Thursday, 6 February 2014

General Motors' fourth quarter profit badly misses Wall Street expectations

Automaker reported a slight increase in quarterly profits but performed poorly in its international operations
General motors
General Motors on Thursday reported a modest increase in quarterly profits, but badly missed analyst expectations on weak performance in its international operations. Photograph: Stan Honda/AFP/Getty Images
General Motors' fourth-quarter profit rose 2% from a year ago, but the company fell short of Wall Street expectations as it spent heavily to restructure outside the US.
GM rode record North American earnings to a profit of $913m, or 57 cents per share. That compares with $892m, or 54 cents per share, a year ago. Revenue rose 3% to $40.5bn.
Excluding one-time items, including a $700m charge to exit the Chevrolet brand in Europe, GM made 67 cents per share. But analysts polled by FactSet expected 88 cents on revenue of $40.8 billion.
New CEO Mary Barra said GM's restructuring actions will strengthen the company for the future. New chief financial officer Chuck Stevens said Wall Street analysts "didn't comprehend that restructuring". Much of the restructuring costs were for employee severance expenses.
For the full year, GM's earnings fell 22% to $3.8 bn or $2.38 per share. Without one-time items, including $800m in impairment charges, it earned $3.18 per share.
GM also announced that 48,500 US hourly workers will get up to $7,500 in profit-sharing checks.
Shares fell 4% to $33.83 in premarket trading.

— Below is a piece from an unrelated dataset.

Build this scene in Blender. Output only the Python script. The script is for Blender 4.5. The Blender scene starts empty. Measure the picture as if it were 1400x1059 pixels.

In North America, GM made $1.9bn in the quarter before taxes and a record $7.5bn pretax for the full year. Stevens said the company's four brands gained market share in retail sales to individual customers, and its transaction prices rose. The company recently has lost pickup truck sales to competitors Ford and Chrysler, which have raised discounts. But Stevens said GM will stick with its approach of selling cars and trucks on value rather than price.
"What we want is profitable growth," he said.
In Europe, the world's second-largest automaker lost $800m for the full year, but that was less than half of the $1.9bn it lost in 2012. GM lost $300m in the struggling region in the fourth quarter, compared with an $800m loss in 2012.
But outside North America and Europe, GM's results were weaker than a year ago.
GM earned $1.2bn in its international operations, which include Asia, for the full year, down by more than half from $2.5bn the prior year. GM's international operations earned $200m in the fourth quarter, down from $700m in 2012.
GM's operating profits also fell in South America, where it earned $300m for the full year, down from $500m in 2012. Fourth quarter earnings were flat, compared with a $100m profit in 2012.